GIVEN REQUEST:
Reproduce the material in full, exactly as written.

INFORMATION PROVIDED:
— Start —
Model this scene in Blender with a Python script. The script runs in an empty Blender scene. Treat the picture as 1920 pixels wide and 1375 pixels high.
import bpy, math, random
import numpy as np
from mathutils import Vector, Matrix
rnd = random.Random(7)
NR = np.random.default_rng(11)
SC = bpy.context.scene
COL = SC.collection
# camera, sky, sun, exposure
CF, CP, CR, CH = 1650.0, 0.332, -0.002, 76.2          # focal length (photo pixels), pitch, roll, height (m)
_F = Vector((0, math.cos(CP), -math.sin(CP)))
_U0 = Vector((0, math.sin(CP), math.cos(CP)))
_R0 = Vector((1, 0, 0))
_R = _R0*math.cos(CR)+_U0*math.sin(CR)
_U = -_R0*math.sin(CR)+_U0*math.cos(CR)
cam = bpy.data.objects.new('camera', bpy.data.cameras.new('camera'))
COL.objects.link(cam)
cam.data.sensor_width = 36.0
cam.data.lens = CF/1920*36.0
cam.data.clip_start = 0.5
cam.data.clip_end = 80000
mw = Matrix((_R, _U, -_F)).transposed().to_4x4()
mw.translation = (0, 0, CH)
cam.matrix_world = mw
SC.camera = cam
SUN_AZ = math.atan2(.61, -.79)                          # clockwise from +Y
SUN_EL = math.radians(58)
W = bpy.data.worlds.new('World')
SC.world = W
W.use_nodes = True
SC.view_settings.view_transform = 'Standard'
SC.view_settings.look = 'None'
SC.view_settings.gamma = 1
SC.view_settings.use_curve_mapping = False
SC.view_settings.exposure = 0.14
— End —
FINAL RESULT:
Model this scene in Blender with a Python script. The script runs in an empty Blender scene. Treat the picture as 1920 pixels wide and 1375 pixels high.
import bpy, math, random
import numpy as np
from mathutils import Vector, Matrix
rnd = random.Random(7)
NR = np.random.default_rng(11)
SC = bpy.context.scene
COL = SC.collection
# camera, sky, sun, exposure
CF, CP, CR, CH = 1650.0, 0.332, -0.002, 76.2          # focal length (photo pixels), pitch, roll, height (m)
_F = Vector((0, math.cos(CP), -math.sin(CP)))
_U0 = Vector((0, math.sin(CP), math.cos(CP)))
_R0 = Vector((1, 0, 0))
_R = _R0*math.cos(CR)+_U0*math.sin(CR)
_U = -_R0*math.sin(CR)+_U0*math.cos(CR)
cam = bpy.data.objects.new('camera', bpy.data.cameras.new('camera'))
COL.objects.link(cam)
cam.data.sensor_width = 36.0
cam.data.lens = CF/1920*36.0
cam.data.clip_start = 0.5
cam.data.clip_end = 80000
mw = Matrix((_R, _U, -_F)).transposed().to_4x4()
mw.translation = (0, 0, CH)
cam.matrix_world = mw
SC.camera = cam
SUN_AZ = math.atan2(.61, -.79)                          # clockwise from +Y
SUN_EL = math.radians(58)
W = bpy.data.worlds.new('World')
SC.world = W
W.use_nodes = True
SC.view_settings.view_transform = 'Standard'
SC.view_settings.look = 'None'
SC.view_settings.gamma = 1
SC.view_settings.use_curve_mapping = False
SC.view_settings.exposure = 0.14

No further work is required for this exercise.